A “beneficial owner” also includes any individual who, directly or indirectly, owns or controls at least 25% of the ownership interests of a reporting company.
Filing Timeline
- Reporting companies created or registered during 2024, will have 90 calendar days from the date their registration is effective to file their initial BOI report.
- Reporting companies created or registered on or after Jan. 1, 2025, will have 30 calendar days from the date their registration is effective to file their initial BOI report.
- Existing reporting companies, those that were created or registered before Jan. 1, 2024, have until Jan. 1, 2025, to file their initial BOI report.

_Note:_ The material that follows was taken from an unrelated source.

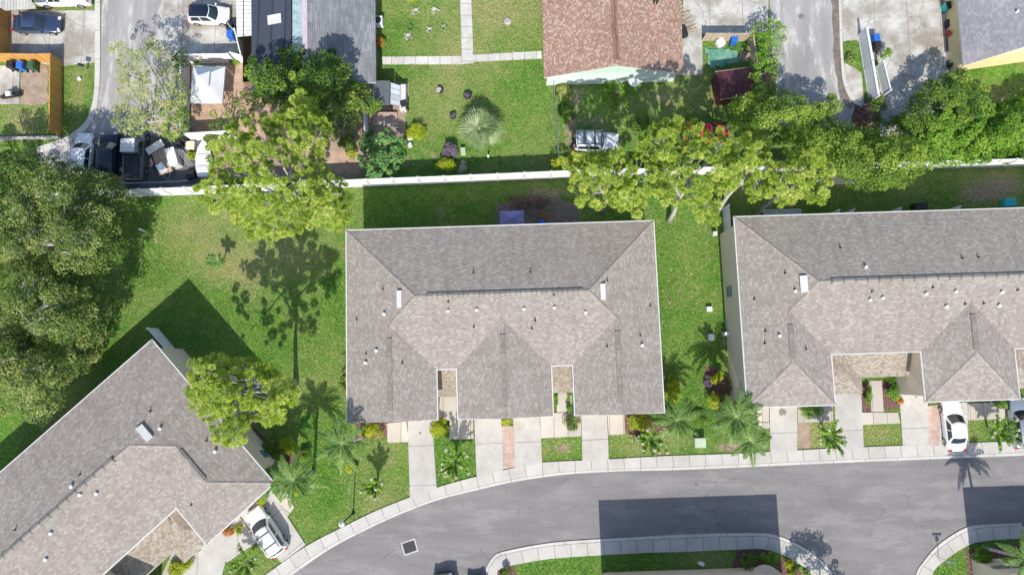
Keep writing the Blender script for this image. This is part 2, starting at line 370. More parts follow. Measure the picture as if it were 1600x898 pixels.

Once an initial report has been filed with FinCEN, both new and existing companies will have to file updates to their registration within 30 days of a change regarding the entity, the owners, or any beneficial owners. Some, but not all reportable changes would be things such as changes of address for the entity or any individual listed, change in driver’s license information previously reported, addition or removal of any actual or beneficial owners.
Other Information
Companies should review the BOI rules and official guidance carefully to determine what steps should be taken to ensure compliance. Additional information and FAQs can be found here:
https://www.fincen.gov/boi-faqs
Both individuals and corporate entities can be held liable for willful violations and can be subject to both civil and criminal penalties. Penalties such as $500 per day up to $10,000, per entity, for willful noncompliance and $250,000 for misuse of ownership information apply. Criminal penalties, between 2-5 years of incarceration, may also may be imposed.
FLS cannot advise on or assist with BOI reporting preparation. We recommend that you reach out to your attorney if you have questions or concerns regarding complying with these filings.